Les concessions de lithium dans le désert de l'Atacama, au nord du Chili, dataient de 1932... Rien n'avait vraiment bougé depuis les années 70, où le lithium avait été classé ressource stratégique par le régime Pinochet pour son potentiel en matière d'énergie nucléaire. Cet usage est devenu une perspective de plus en plus lointaine. La batterie automobile au lithium n'a pas décollé non plus, mais les batteries rechargeables pour téléphone mobile et ordinateur sont, elles, une réalité.
Alors la production se développe ailleurs qu'au Chili et ce pays risque de perdre le contrôle de ce marché très opaque, et donc celui des prix. Le Chili ne produit plus que 43% du lithium mondial, contre 51% il y a neuf ans. La concurrence vient moins de la Bolivie dont les infrastructures sont insuffisantes, que de l'Argentine, de l'Australie et de la Chine. A eux trois, ces pays devraient constituer 90% de la hausse de production mondiale d'ici 2020 (450 000 tonnes devraient alors être produites contre 140 000 tonnes aujourd’hui).

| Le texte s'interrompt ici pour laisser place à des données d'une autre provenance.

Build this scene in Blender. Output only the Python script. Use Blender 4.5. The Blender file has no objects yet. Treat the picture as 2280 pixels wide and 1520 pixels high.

C'est pourquoi le gouvernement libéral de Sebastian Piñera veut donner un nouvel élan à la production chilienne de lithium. Quitte à l'ouvrir largement aux investisseurs privés locaux et étrangers. C’est ce qui fait grincer les dents de nombreux Chiliens. Le nationalisme minier, qui ressurgit partout dans le monde, est très fort depuis des décennies dans ce pays qui a nationalisé ses mines de cuivre en 1971 et qui en a fait la base de son développement. L'opposition craint à présent une privatisation rampante du champion chilien du cuivre, Codelco. Elle demande que l'extraction du lithium soit au moins l'occasion de développer une industrie de transformation dans le pays.